After her dance, Dina returned to us. “I thought of a story for your God book,” she said. “It’s about a tornado.”
She took the doctor we’d mentioned and remade him into a hero of a romance novel, a tall, powerful man who nonetheless goes weak in the knees for tornadoes. He has a wife, of course, and he loves her, too, and she loves him. “Now, you know how a woman gets when she really loves a man—he’s her whole world, he’s the moon in front of the sun or the sun in front of the moon—you know what I’m talking about?”
“An eclipse,” we said.
“Yeah,” Dina said. “ ‘Clipped.’ That’s what the wife is, clipped by her love for the doctor who loves tornadoes.

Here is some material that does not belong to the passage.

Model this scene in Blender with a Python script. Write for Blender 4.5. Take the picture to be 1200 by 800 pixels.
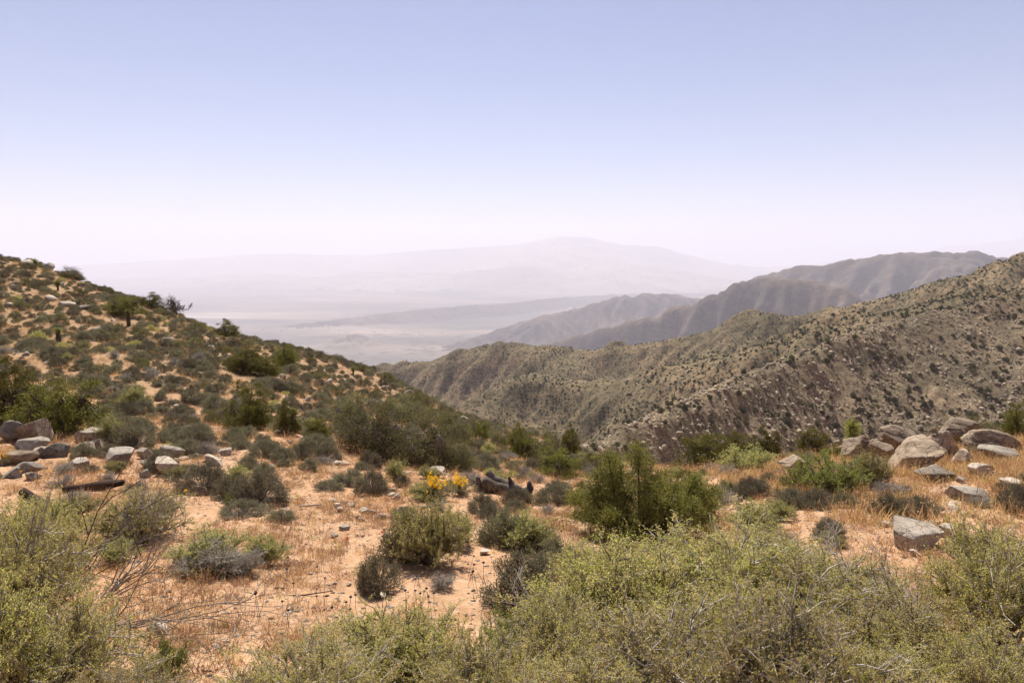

She can’t stand it, he runs away from her, he chases storms, he could die. ‘Who do you love?’ the wife demands. The doctor doesn’t answer—This is the sexy part,” said Dina. “He strips her and starts kissing her all over, he’s licking her, you know, and touching her, and it’s just one orgasm after another, it’s fantastic. And then she gets it, I mean, she gets what’s going on, ’cuz she’s so in love with this man she knows all about him.”
“Gets what?” we asked.
Dina rolled her eyes
like we were fools. “He’s fucking the tornado, you dummies! Didn’t you ever read Danielle Steel?
“So he’s shtupping the storm and the wife can’t figure out whether she should be happy or sad. It almost doesn’t matter, because it’s the best fuck of her life. They’re both covered in sweat and the bed is shaking, and her man’s eyes look black and huge like the sun in front of the moon or the other way around. Which isn’t so great because in the dark who knows what’s what? So she tries to uh, uh, what’s the word? Clarify. ‘I’m your wife,’ she says.